The question I am trying to answer is why?
I don't think the 'why' could be made any clearer.
The childminder is very likely to have tried other strategies to get him to want to cooperate and to find out if there was an underlying fear or desire that he was trying to communicate to her. If you don't think she did this, perhaps you should ask her why, as it's normal practice to do so within the restrictions of meeting the needs of other children in her care.
If all those other strategies have failed and it is clear to her that the child is determined to stand his ground she has three options.
Take the shoes off him herself. You don't want her to do that.
Allow him to come in with his shoes on. Moves the boundary he is feeling for, causing him confusion and totally undermines the authority that enables her to keep him safe and secure in her care and manage his behaviour appropriately. It also means that the problem is still there the next day.
Let him stay in the hall until he is ready to cooperate. You don't want her to do that.
So what do you want her to do?
Children of this age go head to head to try to get their own way. That's why it's called the terrible twos. They are trying out the boundaries and working out how the rules work. If they come across firm, fair, clear boundaries, they work them out quickly and become happy and secure within them.
Whether you like the terminology or not, your DS needed to learn that he can't win all of the battles. Maybe he stood his ground for longer because his previous experience was that he would win in the end. Only you know if that's the case.
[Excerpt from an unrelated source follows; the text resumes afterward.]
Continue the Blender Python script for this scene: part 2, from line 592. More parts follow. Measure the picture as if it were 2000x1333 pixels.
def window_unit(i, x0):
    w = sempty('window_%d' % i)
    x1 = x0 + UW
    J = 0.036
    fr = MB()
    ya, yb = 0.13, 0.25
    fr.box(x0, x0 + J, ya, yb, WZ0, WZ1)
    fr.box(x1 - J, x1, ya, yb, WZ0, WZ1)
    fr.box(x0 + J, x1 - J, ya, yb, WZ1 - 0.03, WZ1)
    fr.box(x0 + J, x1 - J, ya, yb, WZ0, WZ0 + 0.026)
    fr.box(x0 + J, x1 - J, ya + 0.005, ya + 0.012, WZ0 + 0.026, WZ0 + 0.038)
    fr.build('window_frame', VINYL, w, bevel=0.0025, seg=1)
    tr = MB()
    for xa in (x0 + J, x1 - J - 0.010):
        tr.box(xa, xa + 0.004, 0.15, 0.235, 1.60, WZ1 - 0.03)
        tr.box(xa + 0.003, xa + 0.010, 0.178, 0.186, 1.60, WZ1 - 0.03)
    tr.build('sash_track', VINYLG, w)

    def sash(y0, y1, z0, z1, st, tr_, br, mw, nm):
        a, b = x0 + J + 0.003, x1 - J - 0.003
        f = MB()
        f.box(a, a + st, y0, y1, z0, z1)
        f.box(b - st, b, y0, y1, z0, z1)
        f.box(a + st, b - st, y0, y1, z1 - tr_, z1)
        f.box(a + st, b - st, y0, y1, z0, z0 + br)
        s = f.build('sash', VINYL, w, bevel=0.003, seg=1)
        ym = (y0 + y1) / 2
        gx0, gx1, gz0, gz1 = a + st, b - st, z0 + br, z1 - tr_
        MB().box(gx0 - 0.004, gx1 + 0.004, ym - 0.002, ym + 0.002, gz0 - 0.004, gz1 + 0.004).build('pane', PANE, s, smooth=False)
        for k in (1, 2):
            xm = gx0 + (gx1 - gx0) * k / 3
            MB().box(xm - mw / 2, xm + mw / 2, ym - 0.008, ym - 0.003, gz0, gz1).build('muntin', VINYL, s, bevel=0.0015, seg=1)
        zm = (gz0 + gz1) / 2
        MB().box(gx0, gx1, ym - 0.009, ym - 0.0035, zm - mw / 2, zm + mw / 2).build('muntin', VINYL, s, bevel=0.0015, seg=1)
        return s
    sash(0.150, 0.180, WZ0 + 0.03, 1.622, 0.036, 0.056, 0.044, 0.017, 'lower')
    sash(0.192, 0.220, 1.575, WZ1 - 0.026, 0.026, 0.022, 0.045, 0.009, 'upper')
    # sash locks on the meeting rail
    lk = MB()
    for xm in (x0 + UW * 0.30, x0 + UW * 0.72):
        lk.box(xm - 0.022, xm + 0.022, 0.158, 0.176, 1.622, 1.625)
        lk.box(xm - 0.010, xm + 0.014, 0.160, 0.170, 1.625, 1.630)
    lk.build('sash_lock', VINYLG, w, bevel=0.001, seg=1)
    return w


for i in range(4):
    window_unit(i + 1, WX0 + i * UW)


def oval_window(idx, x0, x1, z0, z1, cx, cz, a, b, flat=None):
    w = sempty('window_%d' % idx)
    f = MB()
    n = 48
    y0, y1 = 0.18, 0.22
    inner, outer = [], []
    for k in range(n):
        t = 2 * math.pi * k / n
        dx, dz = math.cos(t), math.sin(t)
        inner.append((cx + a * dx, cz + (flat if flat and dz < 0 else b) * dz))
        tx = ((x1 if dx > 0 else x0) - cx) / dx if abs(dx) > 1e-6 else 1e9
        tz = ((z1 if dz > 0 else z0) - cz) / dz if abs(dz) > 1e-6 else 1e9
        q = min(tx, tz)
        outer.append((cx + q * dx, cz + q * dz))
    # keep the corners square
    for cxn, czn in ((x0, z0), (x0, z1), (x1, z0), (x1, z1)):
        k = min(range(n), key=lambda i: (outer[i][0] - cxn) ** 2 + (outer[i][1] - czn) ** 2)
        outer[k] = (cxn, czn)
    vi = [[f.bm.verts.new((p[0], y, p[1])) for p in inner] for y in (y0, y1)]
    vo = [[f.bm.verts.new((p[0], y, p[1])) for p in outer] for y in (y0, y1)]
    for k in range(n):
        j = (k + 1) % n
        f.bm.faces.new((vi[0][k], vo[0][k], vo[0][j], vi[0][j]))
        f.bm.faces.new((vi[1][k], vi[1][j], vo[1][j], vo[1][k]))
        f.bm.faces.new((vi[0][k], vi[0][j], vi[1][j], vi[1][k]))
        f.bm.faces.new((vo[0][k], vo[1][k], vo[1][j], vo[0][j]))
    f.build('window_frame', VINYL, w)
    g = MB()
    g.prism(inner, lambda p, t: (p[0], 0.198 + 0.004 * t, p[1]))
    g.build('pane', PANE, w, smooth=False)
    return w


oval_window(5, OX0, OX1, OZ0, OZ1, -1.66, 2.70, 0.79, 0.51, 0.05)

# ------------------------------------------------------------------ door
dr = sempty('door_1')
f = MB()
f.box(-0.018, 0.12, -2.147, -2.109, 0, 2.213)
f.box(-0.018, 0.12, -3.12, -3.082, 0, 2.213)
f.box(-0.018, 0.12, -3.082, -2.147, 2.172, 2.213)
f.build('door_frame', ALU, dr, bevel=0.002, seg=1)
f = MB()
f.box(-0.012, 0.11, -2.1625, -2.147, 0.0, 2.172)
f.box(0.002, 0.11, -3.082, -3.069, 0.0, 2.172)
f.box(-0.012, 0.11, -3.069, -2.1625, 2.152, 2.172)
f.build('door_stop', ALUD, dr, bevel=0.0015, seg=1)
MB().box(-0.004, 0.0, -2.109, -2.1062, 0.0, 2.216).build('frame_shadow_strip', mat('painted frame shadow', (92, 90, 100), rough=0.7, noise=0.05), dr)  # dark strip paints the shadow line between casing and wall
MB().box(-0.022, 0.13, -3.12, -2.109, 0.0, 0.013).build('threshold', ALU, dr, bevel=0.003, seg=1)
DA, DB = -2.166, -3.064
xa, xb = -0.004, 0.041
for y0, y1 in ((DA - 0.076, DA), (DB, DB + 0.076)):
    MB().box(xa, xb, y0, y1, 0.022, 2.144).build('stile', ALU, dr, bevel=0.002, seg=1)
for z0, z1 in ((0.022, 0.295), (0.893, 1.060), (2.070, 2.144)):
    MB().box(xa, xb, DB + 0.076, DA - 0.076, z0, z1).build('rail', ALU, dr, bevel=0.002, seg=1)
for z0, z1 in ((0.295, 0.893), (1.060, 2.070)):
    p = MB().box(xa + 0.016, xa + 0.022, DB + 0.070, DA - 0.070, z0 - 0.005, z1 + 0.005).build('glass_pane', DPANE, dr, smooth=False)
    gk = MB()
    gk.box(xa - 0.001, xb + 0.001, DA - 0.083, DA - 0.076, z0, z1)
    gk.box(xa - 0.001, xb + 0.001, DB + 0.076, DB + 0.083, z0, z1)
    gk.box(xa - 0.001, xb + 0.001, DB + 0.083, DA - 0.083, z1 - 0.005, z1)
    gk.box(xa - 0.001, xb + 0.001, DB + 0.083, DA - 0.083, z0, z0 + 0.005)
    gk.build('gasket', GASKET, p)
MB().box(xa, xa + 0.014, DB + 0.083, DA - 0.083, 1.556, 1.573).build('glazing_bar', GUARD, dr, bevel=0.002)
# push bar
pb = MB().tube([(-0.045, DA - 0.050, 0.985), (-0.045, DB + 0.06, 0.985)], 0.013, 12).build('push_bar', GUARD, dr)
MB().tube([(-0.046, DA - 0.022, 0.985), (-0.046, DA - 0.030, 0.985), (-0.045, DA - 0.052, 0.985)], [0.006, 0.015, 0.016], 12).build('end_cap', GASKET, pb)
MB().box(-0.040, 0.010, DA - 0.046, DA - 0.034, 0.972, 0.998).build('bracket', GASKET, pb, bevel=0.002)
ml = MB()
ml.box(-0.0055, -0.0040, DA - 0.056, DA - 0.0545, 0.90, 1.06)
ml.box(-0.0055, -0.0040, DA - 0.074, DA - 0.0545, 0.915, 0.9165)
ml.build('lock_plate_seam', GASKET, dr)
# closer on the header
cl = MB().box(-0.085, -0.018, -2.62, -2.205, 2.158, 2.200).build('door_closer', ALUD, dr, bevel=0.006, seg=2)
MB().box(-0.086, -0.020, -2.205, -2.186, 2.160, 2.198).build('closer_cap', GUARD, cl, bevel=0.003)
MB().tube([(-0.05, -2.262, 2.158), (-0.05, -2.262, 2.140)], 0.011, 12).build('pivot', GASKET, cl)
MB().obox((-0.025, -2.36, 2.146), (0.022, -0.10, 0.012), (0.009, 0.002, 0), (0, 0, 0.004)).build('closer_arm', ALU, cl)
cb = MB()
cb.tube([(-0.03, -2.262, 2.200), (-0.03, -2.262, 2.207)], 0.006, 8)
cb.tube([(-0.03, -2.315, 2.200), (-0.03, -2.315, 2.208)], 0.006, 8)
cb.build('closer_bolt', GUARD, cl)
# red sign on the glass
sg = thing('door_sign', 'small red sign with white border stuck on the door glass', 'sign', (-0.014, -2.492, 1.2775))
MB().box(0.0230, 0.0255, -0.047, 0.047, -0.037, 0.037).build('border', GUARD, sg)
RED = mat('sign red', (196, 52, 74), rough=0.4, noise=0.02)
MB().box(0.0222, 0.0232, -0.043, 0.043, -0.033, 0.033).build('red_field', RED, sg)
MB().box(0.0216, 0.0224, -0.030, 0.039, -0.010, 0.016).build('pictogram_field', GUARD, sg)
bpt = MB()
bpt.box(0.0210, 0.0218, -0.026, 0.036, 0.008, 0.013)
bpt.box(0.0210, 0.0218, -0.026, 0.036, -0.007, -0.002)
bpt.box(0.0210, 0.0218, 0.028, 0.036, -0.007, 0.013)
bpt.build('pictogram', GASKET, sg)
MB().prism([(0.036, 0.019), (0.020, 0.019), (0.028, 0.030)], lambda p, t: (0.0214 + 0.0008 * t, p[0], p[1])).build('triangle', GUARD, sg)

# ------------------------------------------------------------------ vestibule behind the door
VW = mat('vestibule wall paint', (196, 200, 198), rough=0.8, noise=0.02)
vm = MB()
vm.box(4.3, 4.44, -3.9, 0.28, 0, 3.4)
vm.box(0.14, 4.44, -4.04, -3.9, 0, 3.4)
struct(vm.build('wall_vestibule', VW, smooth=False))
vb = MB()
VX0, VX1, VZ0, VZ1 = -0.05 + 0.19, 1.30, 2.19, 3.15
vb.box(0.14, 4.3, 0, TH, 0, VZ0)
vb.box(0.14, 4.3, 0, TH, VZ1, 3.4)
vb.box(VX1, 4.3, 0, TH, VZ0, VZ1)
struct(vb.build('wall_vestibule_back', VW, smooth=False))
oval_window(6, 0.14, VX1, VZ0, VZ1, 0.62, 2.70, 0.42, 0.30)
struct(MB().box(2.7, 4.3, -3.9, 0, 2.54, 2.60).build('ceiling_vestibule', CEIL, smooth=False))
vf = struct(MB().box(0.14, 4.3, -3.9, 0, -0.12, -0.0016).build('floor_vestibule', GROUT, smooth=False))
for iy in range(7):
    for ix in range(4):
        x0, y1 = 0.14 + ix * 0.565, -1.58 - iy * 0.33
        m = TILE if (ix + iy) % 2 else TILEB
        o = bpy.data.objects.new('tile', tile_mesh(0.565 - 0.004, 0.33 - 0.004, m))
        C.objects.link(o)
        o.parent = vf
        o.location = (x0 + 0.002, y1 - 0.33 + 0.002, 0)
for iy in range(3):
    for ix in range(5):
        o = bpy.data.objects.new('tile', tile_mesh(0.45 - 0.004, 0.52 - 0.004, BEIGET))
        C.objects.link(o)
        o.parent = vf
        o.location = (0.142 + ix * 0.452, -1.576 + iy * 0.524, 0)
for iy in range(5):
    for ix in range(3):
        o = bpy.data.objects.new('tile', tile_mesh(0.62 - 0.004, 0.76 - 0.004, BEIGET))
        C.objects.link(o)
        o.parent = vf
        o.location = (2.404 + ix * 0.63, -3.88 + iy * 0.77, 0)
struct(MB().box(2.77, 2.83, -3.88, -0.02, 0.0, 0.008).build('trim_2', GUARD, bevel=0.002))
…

If you don't want a childminder who will give your child firm, clear, age appropriate boundaries perhaps you need to look for a different one. In order for your DS to thrive in her setting he needs to know that you support her methods.
You pick you battles with two year olds. You look for other strategies to avoid conflict. However, conflict is sometimes unavoidable and, in the real world, the adult has to be in charge in order for the children to be safe.